I took him to the doctor. I took him to a child psychologist. We got him on Zoloft. Three months later while at a med check, I told the doctor what an amazingly different child he was! The doctor said, "Let me introduce you to your son." This is who he is, if his brain produced and held on to the correct balance of chemicals for the correct amount of time, this is who my son would be.
Rocky is a joy in my life! I am amazed by him and the things he does now. Bossy sister Robin can attest to the day we went skiing and Rocky got on the chairlift, by himself, and I stood in the lodge and cried. I couldn't believe his growth and independence.

Now our lives are richer, happier. He is confident and outgoing. The winter "blahs" are still very real in our home, but we are better prepared to cope with them.
Here are some of the things we have enjoyed in the past few years:
Lake Powell with friends.
Wake-boarding
Swimming in Florida, with the sharks (no kidding).

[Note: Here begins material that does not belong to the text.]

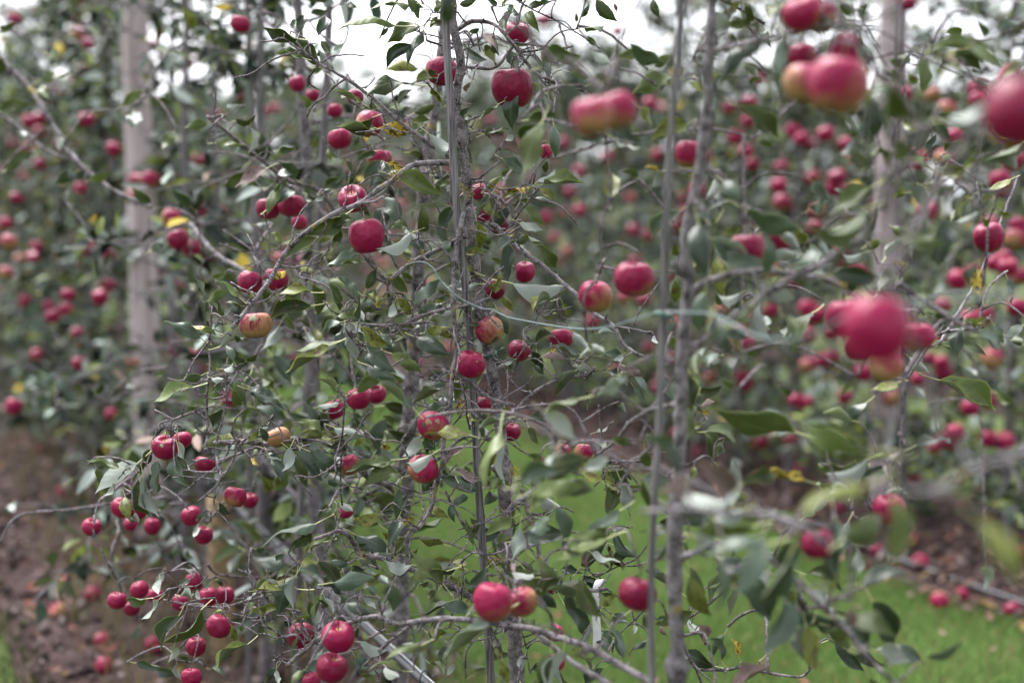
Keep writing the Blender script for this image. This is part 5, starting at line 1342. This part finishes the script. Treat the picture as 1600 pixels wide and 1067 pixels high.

Boating and wake-boarding with friends.
Universal studios where Rocky rode "The Mummy" (awesome ride!) and convinced me to ride "The Hulk" with him.
Bridge-jumping at the cabin.
Oh my! That's a long drop!
Riding the ferris wheel at Santa Monica Pier.
What I have learned is this, we must keep our minds open to the amazing potential our children have, even when they struggle and seem to be lost causes. Utilize the resources available to us, love them, and embrace every good moment!